The ATS might look relatively conventional — the exterior and interior are predictable evolutions of the current Cadillac design language — but in truth this is arguably the most radical new car from GM since the Volt. As you will have read in “Trend,” this Caddy is basically the size of an E46 3 Series BMW, and weighs about as much as a new BMW 135i. That doesn’t sound like rocket science, but getting the ATS built with those attributes intact required a fundamental mindset shift within GM’s product development teams.
The decision to optimize the new Cadillac’s exterior design and chassis engineering around 18-inch wheels is a case in point. Bigger wheels and tires look cool, but are heavy. By taking them off the table at the beginning of the development program, not only could the ATS designers finesse the styling to suit, but Masch’s engineers didn’t have to overengineer suspension components to cope with the extra unsprung mass. Instead, they were able to focus on their core deliverable: making the ATS feel as light and agile and fun to drive as an E46 3 Series. Besides, as Masch points out, even on 18-inch rubber, the car still has the same rim-to-road ratio as a Corvette ZR-1.

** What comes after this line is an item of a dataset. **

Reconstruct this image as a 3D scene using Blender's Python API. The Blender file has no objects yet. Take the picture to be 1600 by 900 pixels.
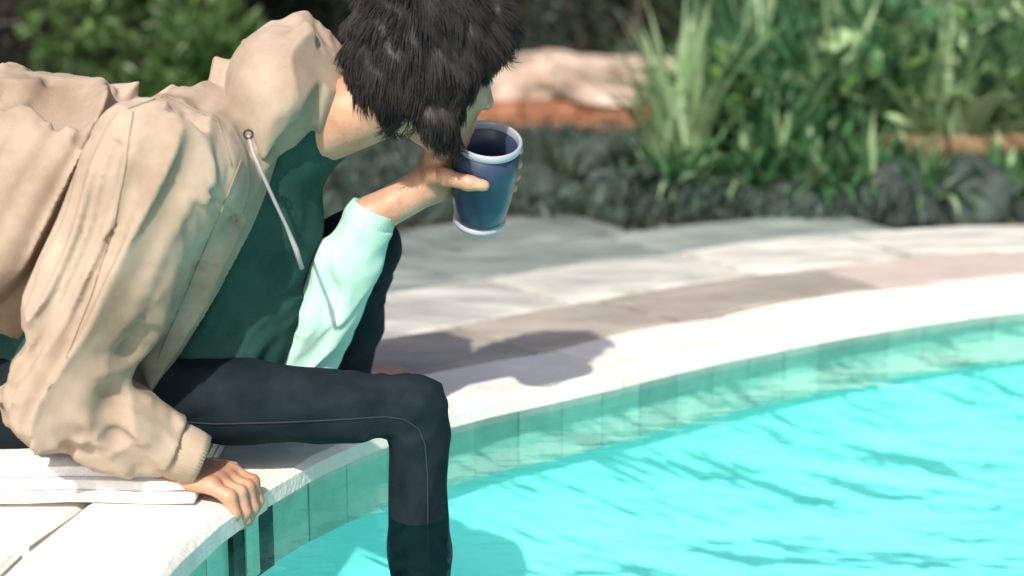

But Masch’s team went further than the obvious stuff like right-sizing the new Cadillac’s wheel/tire combination. “Our mantra was ‘every part, everybody, every gram,’” he says. And to do that, they tore up large sections of the GM product development rulebook, the one Bob Lutz colorfully rails against in his book “Car Guys vs. Beancounters”:  “…we engineered for an extreme situation…and alienated literally thousands of customers…on a daily basis.”